◆ Goal
Copy out each line below that has the word "scene" in it.

● ● ● ● ●

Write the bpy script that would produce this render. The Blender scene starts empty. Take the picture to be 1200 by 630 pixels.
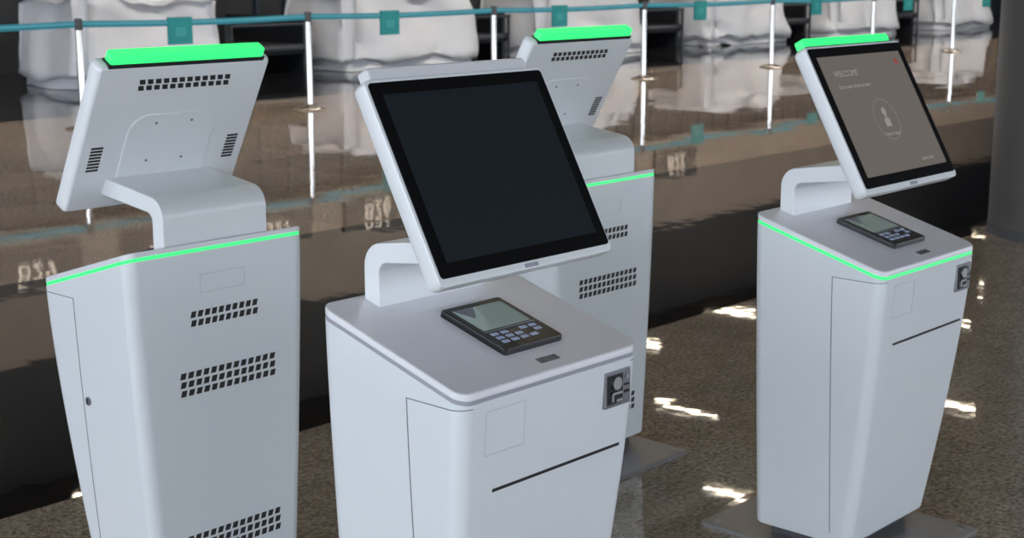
import bpy, bmesh, math, random
from mathutils import Vector, Matrix, noise
random.seed(3)
SC=bpy.context.scene
COL=SC.collection
# ---------------------------------------------------------------- materials
def mat(name,col,rough=.5,metal=0.,emit=None,es=0.,spec=None,coat=0.):
    m=bpy.data.materials.new(name);m.use_nodes=True
    b=m.node_tree.nodes['Principled BSDF']
    b.inputs['Base Color'].default_value=(*col,1);b.inputs['Roughness'].default_value=rough
    b.inputs['Metallic'].default_value=metal
    if spec is not None:b.inputs['Specular IOR Level'].default_value=spec
    if coat:b.inputs['Coat Weight'].default_value=coat;b.inputs['Coat Roughness'].default_value=.08
    if emit:
        b.inputs['Emission Color'].default_value=(*emit,1);b.inputs['Emission Strength'].default_value=es
        m.cycles.emission_sampling='NONE'
    return m
def add_noise(m,scale,amt,bump=0.,bscale=None,dist=.01):
    nt=m.node_tree;N=nt.nodes;L=nt.links;b=N['Principled BSDF']
    tc=N.new('ShaderNodeTexCoord');n=N.new('ShaderNodeTexNoise');n.inputs['Scale'].default_value=scale;n.inputs['Detail'].default_value=4
    L.new(tc.outputs['Object'],n.inputs['Vector'])
    c=b.inputs['Base Color'].default_value[:]
    mx=N.new('ShaderNodeMix');mx.data_type='RGBA'
    mx.inputs[6].default_value=[max(0,v*(1-amt)) for v in c[:3]]+[1];mx.inputs[7].default_value=[min(1,v*(1+amt)) for v in c[:3]]+[1]
    L.new(n.outputs['Fac'],mx.inputs[0]);L.new(mx.outputs[2],b.inputs['Base Color'])
    if bump:
        n2=N.new('ShaderNodeTexNoise');n2.inputs['Scale'].default_value=bscale or scale;n2.inputs['Detail'].default_value=2
        L.new(tc.outputs['Object'],n2.inputs['Vector'])
        bp=N.new('ShaderNodeBump');bp.inputs['Strength'].default_value=bump;bp.inputs['Distance'].default_value=dist
        L.new(n2.outputs['Fac'],bp.inputs['Height']);L.new(bp.outputs[0],b.inputs['Normal'])
    return m
M={}
M['white']=add_noise(mat('white_powder_coat',(.77,.80,.83),.28,coat=.25),6,.02)
M['plate']=add_noise(mat('white_top_plate',(.80,.79,.83),.22,coat=.3),6,.02)
M['head']=add_noise(mat('white_screen_housing',(.82,.84,.86),.28,coat=.25),6,.02)
M['seam']=mat('seam_grey',(.18,.19,.21),.6)
M['seaml']=mat('seam_light',(.60,.62,.65),.5)
M['dark']=mat('dark_slot',(.012,.012,.014),.6)
M['glass']=mat('black_screen_glass',(.004,.004,.005),.07,spec=.4)
M['disp_off']=mat('display_off',(.016,.021,.026),.22,spec=.4)
M['disp_on']=mat('display_on',(.02,.02,.02),.2,emit=(.175,.155,.135),es=.72)
M['txtd']=mat('display_text_dim',(.1,.1,.1),.3,emit=(.30,.27,.24),es=.75)
M['txtr']=mat('display_text_red',(.1,.02,.02),.3,emit=(.3,.08,.06),es=.7)
M['green']=mat('green_led',(.01,.12,.04),.4,emit=(.035,.88,.20),es=1.3)
M['ledoff']=mat('led_diffuser_off',(.36,.36,.42),.35)
M['ledoffw']=mat('light_bar_off',(.74,.74,.76),.4)
M['blackpl']=mat('black_plastic',(.008,.008,.009),.3)
M['rglass']=mat('reader_glass_painted_sheen',(.22,.27,.25),.03,spec=1.,coat=1,emit=(.12,.16,.145),es=.6)  # pale colour and faint glow stand in for reflections on the window
M['keys']=mat('reader_keys_painted_glint',(.16,.20,.28),.2,emit=(.26,.32,.48),es=.35)  # bluish glow imitates glare highlights; the keys are no lamps
M['metal']=add_noise(mat('brushed_steel',(.42,.42,.43),.35,1.),30,.15)
M['card']=mat('card_reader_metal',(.22,.22,.24),.4,.8)
M['basem']=add_noise(mat('base_plate_steel',(.30,.30,.31),.4,.6),20,.12)
M['plinth']=mat('plinth_dark',(.08,.08,.09),.5)
M['chrome']=mat('chrome_post',(.80,.78,.76),.14,1.)
M['belt']=mat('teal_belt',(.02,.30,.40),.6)
M['belt2']=mat('teal_belt_edge',(.12,.48,.60),.6)
M['tag']=mat('teal_tag',(.015,.33,.34),.5)
M['tagw']=mat('tag_print',(.05,.42,.43),.5)
M['plastic']=add_noise(mat('plastic_wrap',(.66,.67,.71),.38),2,.08,.35,3.0,.04)
M['conv']=mat('conveyor_dark',(.012,.014,.018),.5)
M['convm']=mat('conveyor_metal',(.035,.04,.05),.45,.4)
M['lamp']=mat('linear_lamp',(1,.9,.7),.5,emit=(1,.84,.62),es=22)
M['lamprim']=mat('lamp_housing',(.4,.4,.4),.5)
M['ceil']=add_noise(mat('ceiling_panels',(.085,.08,.078),.8),2,.1)
M['wall']=add_noise(mat('wall_dark_panels',(.02,.022,.027),.5),1.5,.3)
M['wallhi']=add_noise(mat('wall_fascia',(.30,.245,.20),.5),1.5,.2)
M['wallb']=mat('wall_blue_panel',(.02,.032,.05),.4)
M['mull']=mat('mullion_metal',(.12,.12,.13),.4,.6)
M['sign']=mat('sign_face',(.07,.06,.052),.4)
M['signt']=mat('sign_text',(.8,.7,.6),.4,emit=(.9,.75,.6),es=.65)
M['colm']=add_noise(mat('column_cladding',(.14,.135,.13),.35,.4),4,.12)

def floor_mat():
    m=bpy.data.materials.new('polished_granite_bands');m.use_nodes=True;nt=m.node_tree;N=nt.nodes;L=nt.links;b=N['Principled BSDF']
    tc=N.new('ShaderNodeTexCoord');sx=N.new('ShaderNodeSeparateXYZ');L.new(tc.outputs['Object'],sx.inputs[0])
    def no(scale,det=3,rough=.6):
        n=N.new('ShaderNodeTexNoise');n.inputs['Scale'].default_value=scale;n.inputs['Detail'].default_value=det;n.inputs['Roughness'].default_value=rough
        L.new(tc.outputs['Object'],n.inputs['Vector']);return n.outputs['Fac']
    def ramp(src,stops):
        r=N.new('ShaderNodeValToRGB');L.new(src,r.inputs[0]);e=r.color_ramp.elements
        while len(e)<len(stops):e.new(.5)
        for i,(p,c) in enumerate(stops):e[i].position=p;e[i].color=(*c,1)
        return r.outputs[0]
    def math_(op,a,bb=None,c=None):
        n=N.new('ShaderNodeMath');n.operation=op
        for i,v in enumerate((a,bb,c)):
            if v is None:continue
            if isinstance(v,(int,float)):n.inputs[i].default_value=v
            else:L.new(v,n.inputs[i])
        return n.outputs[0]
    def mix(f,a,c,bt='MIX'):
        n=N.new('ShaderNodeMix');n.data_type='RGBA';n.blend_type=bt
        for i,v in ((0,f),(6,a),(7,c)):
            if isinstance(v,(int,float)):n.inputs[i].default_value=v
            elif isinstance(v,tuple):n.inputs[i].default_value=(*v,1)
            else:L.new(v,n.inputs[i])
        return n.outputs[2]
    n1=no(62,4,.7);n2=no(34,3,.6);n3=no(95,2,.6);n4=no(1.3,2);n5=no(9,3,.6)
    near=ramp(n1,[(.30,(.13,.098,.072)),(.42,(.29,.235,.175)),(.52,(.42,.35,.27)),(.66,(.58,.51,.41))])
    near=mix(ramp(n2,[(.54,(0,0,0)),(.66,(.7,.7,.7))]),near,(.56,.49,.385))
    near=mix(ramp(n3,[(.60,(0,0,0)),(.66,(.8,.8,.8))]),near,(.06,.045,.035))
    near=mix(1.0,near,ramp(n5,[(.35,(.82,.80,.77)),(.6,(1,1,1))]),'MULTIPLY')
    black=ramp(n1,[(.35,(.004,.0035,.003)),(.6,(.009,.007,.006)),(.72,(.03,.021,.018))])
    beige=ramp(n1,[(.3,(.21,.16,.12)),(.5,(.42,.33,.255)),(.7,(.54,.445,.36))])
    dark=ramp(n2,[(.3,(.012,.012,.015)),(.7,(.03,.03,.034))])
    y=sx.outputs['Y']
    col=mix(math_('GREATER_THAN',y,3.735),near,black)
    col=mix(math_('GREATER_THAN',y,6.61),col,beige)
    col=mix(math_('GREATER_THAN',y,13.7),col,dark)
    T=.72
    fx=math_('FRACT',math_('DIVIDE',sx.outputs['X'],T));fy=math_('FRACT',math_('DIVIDE',math_('SUBTRACT',y,3.735),T))
    jx=math_('LESS_THAN',fx,.005);jy=math_('LESS_THAN',fy,.005)
    j=math_('MAXIMUM',jx,jy)
    cell=N.new('ShaderNodeCombineXYZ');L.new(math_('FLOOR',math_('DIVIDE',sx.outputs['X'],T)),cell.inputs[0]);L.new(math_('FLOOR',math_('DIVIDE',math_('SUBTRACT',y,3.735),T)),cell.inputs[1])
    wn=N.new('ShaderNodeTexWhiteNoise');wn.noise_dimensions='3D';L.new(cell.outputs[0],wn.inputs['Vector'])
    tint=math_('MULTIPLY_ADD',wn.outputs['Value'],.22,.86)
    col=mix(1.0,col,tint,'MULTIPLY')
    col=mix(math_('MULTIPLY',j,.5),col,(.03,.025,.02))
    L.new(col,b.inputs['Base Color'])
    b.inputs['Specular IOR Level'].default_value=.85
    L.new(math_('MULTIPLY_ADD',n4,.03,.01),b.inputs['Roughness'])
    v1=N.new('ShaderNodeVectorMath');v1.operation='SUBTRACT';L.new(wn.outputs['Color'],v1.inputs[0]);v1.inputs[1].default_value=(.5,.5,.5)
    v2=N.new('ShaderNodeVectorMath');v2.operation='MULTIPLY';L.new(v1.outputs[0],v2.inputs[0]);v2.inputs[1].default_value=(.006,.006,0)
    nb=no(5,2,.5);bp=N.new('ShaderNodeBump');bp.inputs['Strength'].default_value=.045;bp.inputs['Distance'].default_value=.01
    L.new(nb,bp.inputs['Height'])
    v3=N.new('ShaderNodeVectorMath');v3.operation='ADD';L.new(bp.outputs[0],v3.inputs[0]);L.new(v2.outputs[0],v3.inputs[1])
    v4=N.new('ShaderNodeVectorMath');v4.operation='NORMALIZE';L.new(v3.outputs[0],v4.inputs[0])
    L.new(v4.outputs[0],b.inputs['Normal'])
    return m
M['floor']=floor_mat()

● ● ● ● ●

◆ Task solution
Write the bpy script that would produce this render. The Blender scene starts empty. Take the picture to be 1200 by 630 pixels.
SC=bpy.context.scene